La première fois que j'ai vu des paysages de la Pologne, la forêt, les rivières, le ciel, c'était en 1985, dans Shoah, de Lanzmann.
C'est aussi avec ce film que j'ai appris qu'Oswiecim était une ville actuelle, dans laquelle on vivait encore aujourd'hui.
Ça ne me serait jamais venu à l'idée. Il faut dire que je n'avais pas imaginé que cela pouvait être une ville, je pensais que ça n'était qu'un camp, le nom d'un camp.

Am Ende kommen Touristen. Je n'aurais pas traduit par Et puis, les touristes. J'aurais pris quelque chose comme Tout finit par des touristes, car c'est vraiment ce que je ressens, pour Auschwitz comme pour le reste. Tout finit par des touristes et des consommateurs.

J'avais compris ce qu'était devenu Auschwitz en juillet 2007: un article du Monde sur Dix jours «polonais» de Henri Raczymow montrait une photo (de Léa Eouzan) non pas du camp, mais de ce qu'on voyait quand on tournait le dos au camp : des panneaux publicitaires pour des restaurants et des parkings.
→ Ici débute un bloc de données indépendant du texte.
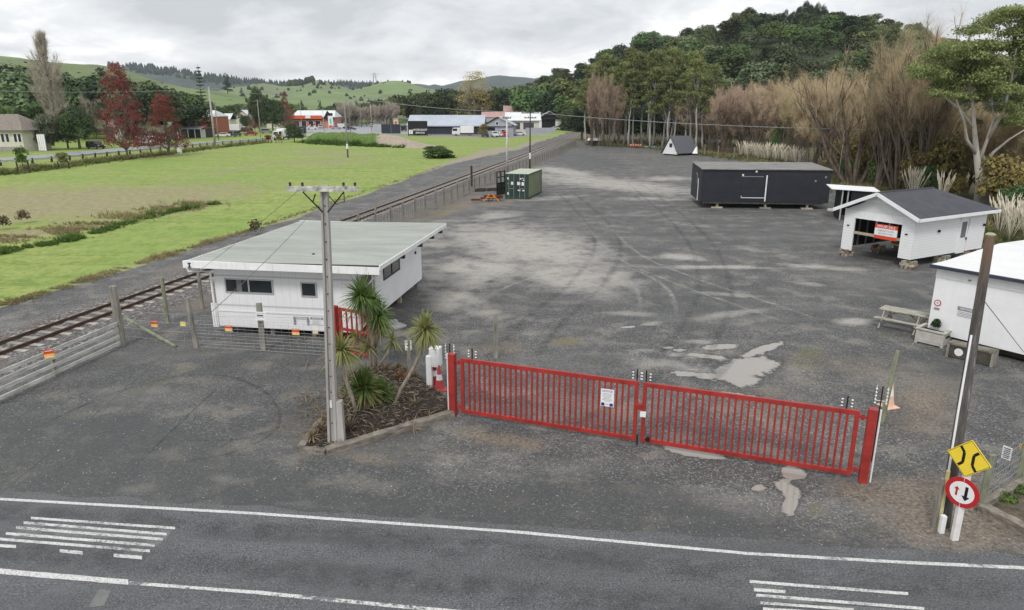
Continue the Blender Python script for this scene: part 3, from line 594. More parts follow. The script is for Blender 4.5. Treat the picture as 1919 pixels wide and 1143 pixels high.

Je suis donc allée voir ce film : un jeune Allemand a choisi de faire un an de service civil plutôt qu'un an de service militaire. Il pensait aller à Amsterdam ou Anvers (je ne sais plus), il se retrouve à Auschwitz, à donner des coups de main ici et là et à servir d'aide ménagère-chauffeur à un vieux Polonais de 80 ans, ancien prisonnier du camp, qui vit là et aide à la conservation des valises des détenus appartenant au musée.
C'est un film par petites touches, très bien fait, qui évoque la bizarrerie de cette situation («Eh les gars, les militaires allemands sont revenus à Auschwitz!» : rire général) et les relations du jeune Allemand avec le vieux Polonais, avec son responsable, avec sa logeuse. Il ne se passe presque rien, j'ai même pensé un moment que le réalisateur avait choisi de faire un "non-film", un film sur l'ennui, le temps qui passe, le quotidien, l'absolu contraire du pathos.
Il n'a pas choisi cette voie extrême mais en est resté malgré tout assez proche.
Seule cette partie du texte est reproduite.